The government introduced recently a Bill to meet partially the requirements of a fraction of the unorganised workers. It should have a second look at this scheme and modify it to cover the whole of the unorganised sector within a few years. This will protect the poor and the vulnerable from unforeseen shocks, and insulate them from losing purchasing power.
The income transfer schemes will expand the consumption of the poor and vulnerable 77 per cent of the population, who have high expenditure elasticity for durable goods and ‘essential and other’ non-food items. All of them can be produced by micro-producers in the farm and non-farm sectors, supported by the NAFUS programme.
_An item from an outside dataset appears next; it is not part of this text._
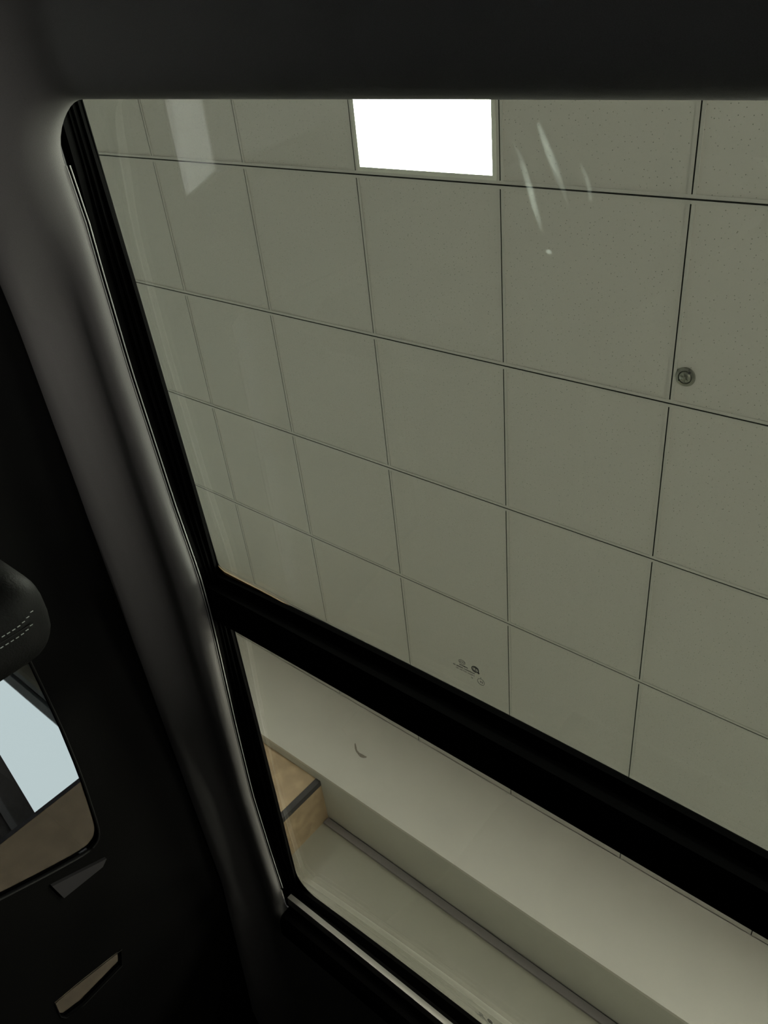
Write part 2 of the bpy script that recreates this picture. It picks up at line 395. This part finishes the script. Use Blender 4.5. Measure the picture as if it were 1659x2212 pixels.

The Indian responses to the economic crisis have to be different from those of other capitalist countries to their financial crisis. That is not just because the origins of India’s crises are different or because its banking and financial sector is less affected by failures of prudential regulation. The Indian programme should be different because the country has a large domestic economy which has remained neglected when economic growth accelerated. It has been seriously affected by lack of credit and a lack of market. Both these problems can be addressed by domestic policies, independent of international developments. A programme to stimulate this overwhelming unorganised sector of the economy will increase domestic demand and within a short period, domestic production, reviving economic growth. To this must be added the effect of a reduction in poverty and vulnerability feeding back on domestic demand and economic performance. As growth is revived and the confidence in the national economy comes back, we shall overcome the crisis.
(Dr. Arjun Sengupta is a Member of Parliament, Rajya Sabha, and Chairman of the National Commission for Enterprises in the Unorganised Sector, Government of India.)